Tyrell Haberkorn, professor of Southeast Asian Studies at the University of Wisconsin-Madison, said the targeting of Chotiphatphaisal was part of a much broader pattern of attacks within universities that started after the 2014 coup. “A dean or a department chair will call a student into their office or call a faculty member into their office to say we know you’ve done X, Y, X,” she said.

Elite universities such as Chulalongkorn feel especially threatened by dissent within its student population, said Haberkorn. “Even though students everywhere are rising up, I think somehow they thought it wouldn’t happen where they were.”
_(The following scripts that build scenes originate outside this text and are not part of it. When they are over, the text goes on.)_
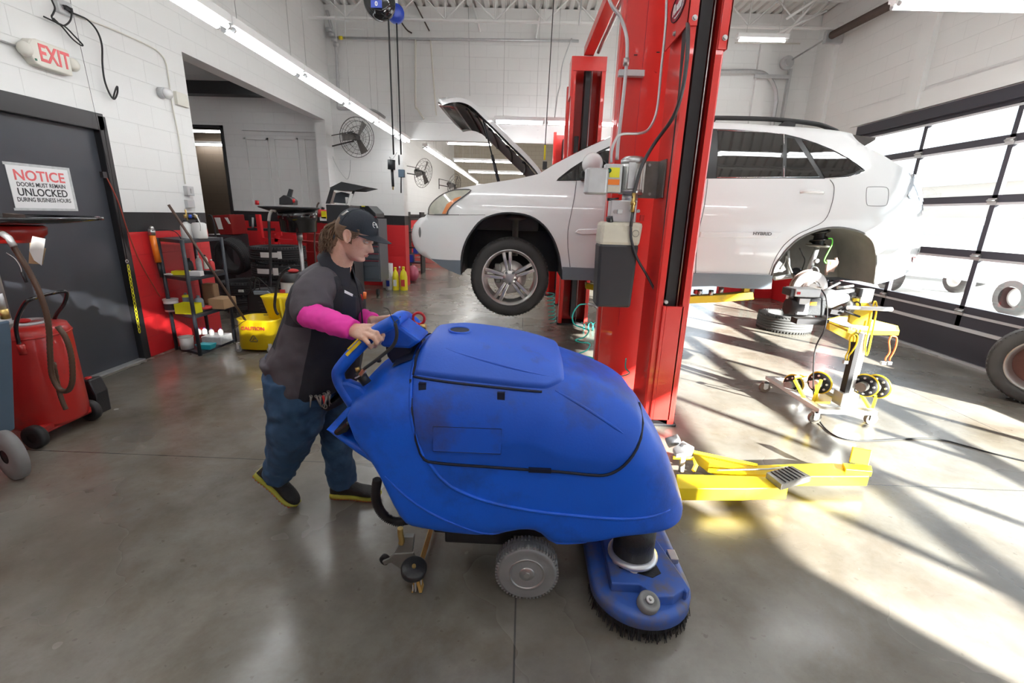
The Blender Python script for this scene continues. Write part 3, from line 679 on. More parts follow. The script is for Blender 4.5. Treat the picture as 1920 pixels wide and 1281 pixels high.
# black padded knee cover on the rear spur
w=MB(); P=[FY(*p,1.5) for p in ((622,812),(640,800),(652,790),(658,800),(650,812),(630,820))]; w.prism([V(p.x,0,p.z) for p in P],1.50,1.98); w.build('rear_pad','black_vinyl',SC,bevel=.01)
# dark deck panel in front of console
w=MB(); w.grid(lambda u,v: bsurf(-.47+.075*u,PI*.36+PI*.28*v,.006),6,12); w.build('rear_deck','groove',SC)
# ================= person =================
mat('skin',(.66,.40,.30),.5,var=.12,scale=30,bump=.12,bscale=180,sub=.15,dirt=(.60,.29,.21),dscale=14,dlo=.5,dhi=.75); mat('lip',(.42,.15,.12),.45); mat('eye_white',(.6,.58,.55),.2); mat('iris',(.05,.06,.06),.15)
mat('hair',(.16,.095,.055),.5,var=.45,scale=25,spec=.4); mat('hair_grey',(.24,.18,.14),.55,var=.3,scale=30)
mat('pink',(.86,.045,.42),.75,var=.1,scale=18,bump=.25,bscale=14); mat('cap_navy',(.012,.018,.03),.7,bump=.2,bscale=300); mat('white_thread',(.8,.8,.8),.6)
mat('shirt_grey',(.072,.063,.075),.8,var=.25,scale=9,bump=.5,bscale=16); mat('shirt_black',(.012,.013,.022),.75,var=.2,scale=8,bump=.45,bscale=14)
m=mat('denim',(.022,.065,.14),.8,var=.5,scale=7,bump=.35,bscale=14,dirt=(.075,.16,.29),dscale=3.5,dlo=.48,dhi=.72)
mat('shoe_black',(.012,.012,.012),.6,var=.4,scale=60,bump=.4,bscale=150); mat('shoe_lime',(.42,.40,.05),.5,var=.4,scale=9); mat('shoe_red',(.5,.07,.03),.5)
m=mat('shirt_torso',(.010,.010,.014),.78,bump=.5,bscale=14); nt,sp=pos_nodes(m); b=nt.nodes['Principled BSDF']
# grey side/back panel sewn into the black shirt
g1=FY(598,608,1.85); g2=FY(575,722,1.85); g3=FY(540,600,1.9); g4=FY(508,655,1.9)
sl1=(g2.x-g1.x)/(g2.z-g1.z); sl2=(g4.x-g3.x)/(g4.z-g3.z)
l1=mathn(nt,'LESS_THAN',sp.outputs[0],mathn(nt,'MULTIPLY_ADD',sp.outputs[2],sl1,g1.x-sl1*g1.z))
zc_=mathn(nt,'LESS_THAN',sp.outputs[2],g1.z+.0)
h1=FY(554,566,1.9); h2=FY(532,632,1.9); sl3=(h2.x-h1.x)/(h2.z-h1.z)
l3=mathn(nt,'GREATER_THAN',sp.outputs[0],mathn(nt,'MULTIPLY_ADD',sp.outputs[2],sl3,h1.x-sl3*h1.z)); l3=mathn(nt,'MAXIMUM',l3,mathn(nt,'LESS_THAN',sp.outputs[2],FY(520,650,1.9).z))
l2=mathn(nt,'MULTIPLY',mathn(nt,'MULTIPLY',l1,zc_),l3)
yk=mathn(nt,'GREATER_THAN',sp.outputs[2],FY(610,515,1.9).z)
l2=mathn(nt,'MAXIMUM',l2,yk)
mx=nt.nodes.new('ShaderNodeMix'); mx.data_type='RGBA'; mx.inputs['A'].default_value=(.010,.011,.018,1); mx.inputs['B'].default_value=(.072,.063,.075,1); nt.links.new(l2,mx.inputs['Factor']); nt.links.new(mx.outputs['Result'],b.inputs['Base Color'])
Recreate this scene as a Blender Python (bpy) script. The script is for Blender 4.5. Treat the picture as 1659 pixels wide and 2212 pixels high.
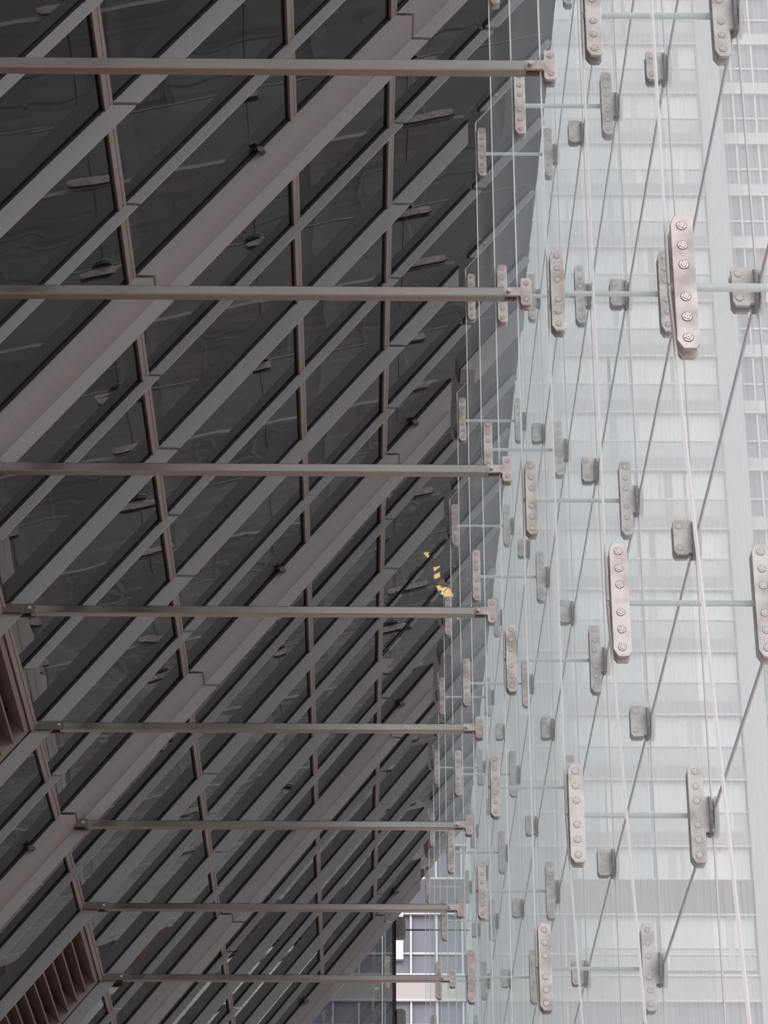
import bpy, bmesh, math, random
from mathutils import Vector, Matrix
random.seed(7)
for o in list(bpy.data.objects):
    bpy.data.objects.remove(o)
SC = bpy.context.scene
COL = SC.collection
S = 2.4                     # metres per bay (the spacing of the glass fins)
Z0 = 5.0822                 # distance of fin number 0 from the camera, in bays

# ------------------------------------------------------------------ camera
PITCH, YAW = 0.4866, 0.0101
Fv = Vector((math.sin(YAW)*math.cos(PITCH), math.cos(YAW)*math.cos(PITCH), math.sin(PITCH)))
Rv = Vector((math.cos(YAW), -math.sin(YAW), 0))
Uv = Rv.cross(Fv)
cd = bpy.data.cameras.new('camera'); cam = bpy.data.objects.new('camera', cd); COL.objects.link(cam)
cam.matrix_world = Matrix((Rv, Uv, -Fv)).transposed().to_4x4()
cd.sensor_width = 36; cd.lens = 5700.2/2212*36; cd.clip_end = 2000; cd.clip_start = 0.05
SC.camera = cam
SC.view_settings.view_transform = 'Standard'; SC.view_settings.look = 'None'
SC.view_settings.gamma = 1; SC.view_settings.exposure = 0.0
SC.cycles.transparent_max_bounces = 90
SC.cycles.max_bounces = 7
SC.cycles.diffuse_bounces = 3
SC.cycles.glossy_bounces = 3
SC.cycles.caustics_reflective = False
SC.cycles.caustics_refractive = False

# ------------------------------------------------------------------ sky and sun
SKY_UP, SKY_BACK, SKY_FRONT = (2.3, 2.33, 2.4), (3.35, 3.35, 3.5), (2.1, 2.15, 2.22)
w = bpy.data.worlds.new('overcast_sky'); SC.world = w; w.use_nodes = True
nt = w.node_tree; nd = nt.nodes; lk = nt.links
bg = nd['Background']; bg.inputs[1].default_value = 1.0
tc = nd.new('ShaderNodeTexCoord'); sx = nd.new('ShaderNodeSeparateXYZ'); lk.new(tc.outputs['Generated'], sx.inputs[0])
r1 = nd.new('ShaderNodeMapRange'); r1.inputs[1].default_value = -0.5; r1.inputs[2].default_value = 0.5
lk.new(sx.outputs[1], r1.inputs[0])
m1 = nd.new('ShaderNodeMix'); m1.data_type = 'RGBA'; m1.inputs[6].default_value = (*SKY_BACK, 1); m1.inputs[7].default_value = (*SKY_FRONT, 1)
lk.new(r1.outputs[0], m1.inputs[0])
r2 = nd.new('ShaderNodeMapRange'); r2.inputs[1].default_value = 0.4; r2.inputs[2].default_value = 0.95
lk.new(sx.outputs[2], r2.inputs[0])
m2 = nd.new('ShaderNodeMix'); m2.data_type = 'RGBA'; m2.inputs[7].default_value = (*SKY_UP, 1)
lk.new(r2.outputs[0], m2.inputs[0]); lk.new(m1.outputs[2], m2.inputs[6])
r3 = nd.new('ShaderNodeMapRange'); r3.inputs[1].default_value = -0.08; r3.inputs[2].default_value = 0.03
lk.new(sx.outputs[2], r3.inputs[0])
m3 = nd.new('ShaderNodeMix'); m3.data_type = 'RGBA'; m3.inputs[6].default_value = (0.60, 0.44, 0.38, 1)
lk.new(r3.outputs[0], m3.inputs[0]); lk.new(m2.outputs[2], m3.inputs[7]); lk.new(m3.outputs[2], bg.inputs[0])
sl = bpy.data.lights.new('sun', 'SUN'); sl.energy = 0.6; sl.angle = 0.05; sl.color = (1, 0.97, 0.93)
sun = bpy.data.objects.new('sun', sl); COL.objects.link(sun)
sun.rotation_euler = Vector((0.5, 0.62, -0.62)).to_track_quat('-Z', 'Y').to_euler()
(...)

Young people’s attitudes towards politics have changed dramatically over the past few years, said Sirin Mungcharoen, known by the nickname Fleur, who recently graduated from Chulalongkorn University. A court ruling that dissolved the popular opposition party Future Forward, provoking the anger of its young support base, was one of several events that galvanised students. The party had been accused of receiving an illegal loan, a claim it denied.

“[In the past] it wasn’t trendy or cool to be into politics,” she said. “Netiwit and other activists like me were seen as strange or different for caring about politics.”

In his earlier years as a student, Chotiphatphaisal refused to participate in a ceremony where first year students prostrate themselves before a statue of King Chulalongkorn. At that time, he said, many students opposed his actions.

Mass protests led by young people have halted, as the authorities have imposed heavy legal penalties on organisers. Yet activists say that change is inevitable. “Some of my professors say, and I agree, [the establishment] won the battle, but not the war,” said Netiwit.

There are other students who will grow to take on the role of activists and protest leaders who have been blocked from positions or detained, said Haberkorn. Younger students in Bangkok’s elite high schools, who will soon progress to higher education, are even more politically engaged than their older peers, Haberkorn added: “The universities have no idea what’s going to hit them.”